Your goal:
Write out every line of the material as it stands, apart from the pictures.

Input material:
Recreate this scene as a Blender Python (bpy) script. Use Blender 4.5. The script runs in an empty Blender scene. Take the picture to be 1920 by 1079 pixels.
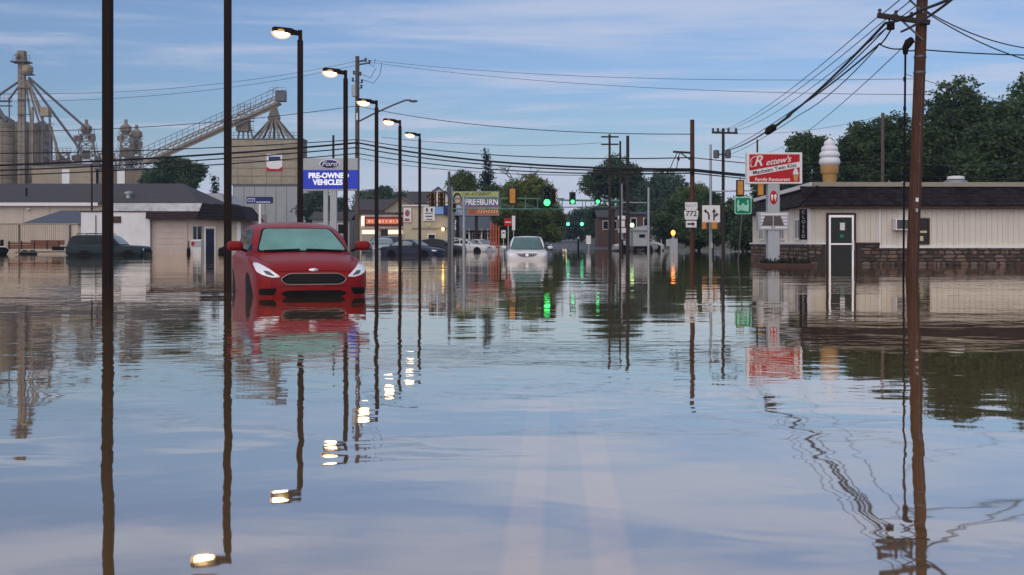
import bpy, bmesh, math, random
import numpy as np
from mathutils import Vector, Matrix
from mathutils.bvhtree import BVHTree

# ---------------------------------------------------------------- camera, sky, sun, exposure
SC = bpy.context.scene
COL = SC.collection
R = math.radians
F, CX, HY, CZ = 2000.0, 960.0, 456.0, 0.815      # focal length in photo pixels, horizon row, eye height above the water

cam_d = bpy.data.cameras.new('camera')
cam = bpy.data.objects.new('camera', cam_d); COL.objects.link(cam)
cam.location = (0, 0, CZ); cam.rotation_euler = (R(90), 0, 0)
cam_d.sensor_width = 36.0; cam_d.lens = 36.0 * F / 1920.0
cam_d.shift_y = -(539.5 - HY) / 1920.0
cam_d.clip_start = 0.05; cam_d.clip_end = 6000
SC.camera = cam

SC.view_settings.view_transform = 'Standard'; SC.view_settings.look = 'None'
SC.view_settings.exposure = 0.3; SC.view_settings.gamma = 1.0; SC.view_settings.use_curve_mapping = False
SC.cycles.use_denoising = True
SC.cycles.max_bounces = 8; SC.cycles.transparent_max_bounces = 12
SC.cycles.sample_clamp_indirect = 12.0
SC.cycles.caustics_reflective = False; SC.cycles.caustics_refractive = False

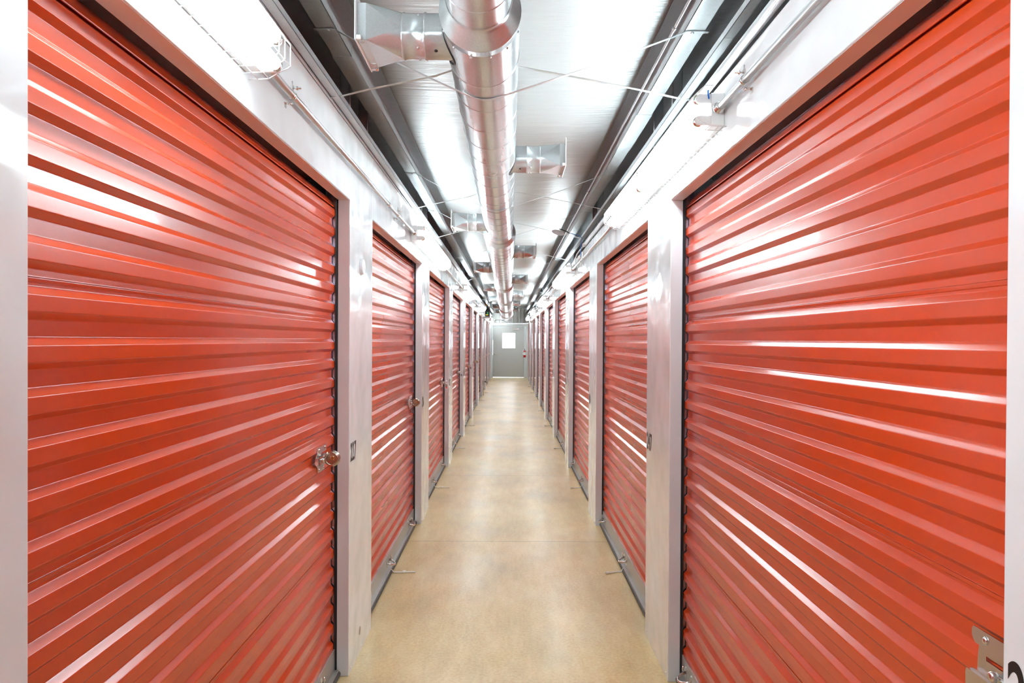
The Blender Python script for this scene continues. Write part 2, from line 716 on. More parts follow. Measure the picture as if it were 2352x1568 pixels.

Complete output:
Recreate this scene as a Blender Python (bpy) script. Use Blender 4.5. The script runs in an empty Blender scene. Take the picture to be 1920 by 1079 pixels.
import bpy, bmesh, math, random
import numpy as np
from mathutils import Vector, Matrix
from mathutils.bvhtree import BVHTree

# ---------------------------------------------------------------- camera, sky, sun, exposure
SC = bpy.context.scene
COL = SC.collection
R = math.radians
F, CX, HY, CZ = 2000.0, 960.0, 456.0, 0.815      # focal length in photo pixels, horizon row, eye height above the water

cam_d = bpy.data.cameras.new('camera')
cam = bpy.data.objects.new('camera', cam_d); COL.objects.link(cam)
cam.location = (0, 0, CZ); cam.rotation_euler = (R(90), 0, 0)
cam_d.sensor_width = 36.0; cam_d.lens = 36.0 * F / 1920.0
cam_d.shift_y = -(539.5 - HY) / 1920.0
cam_d.clip_start = 0.05; cam_d.clip_end = 6000
SC.camera = cam

SC.view_settings.view_transform = 'Standard'; SC.view_settings.look = 'None'
SC.view_settings.exposure = 0.3; SC.view_settings.gamma = 1.0; SC.view_settings.use_curve_mapping = False
SC.cycles.use_denoising = True
SC.cycles.max_bounces = 8; SC.cycles.transparent_max_bounces = 12
SC.cycles.sample_clamp_indirect = 12.0
SC.cycles.caustics_reflective = False; SC.cycles.caustics_refractive = False

The Blender Python script for this scene continues. Write part 2, from line 716 on. More parts follow. Measure the picture as if it were 2352x1568 pixels.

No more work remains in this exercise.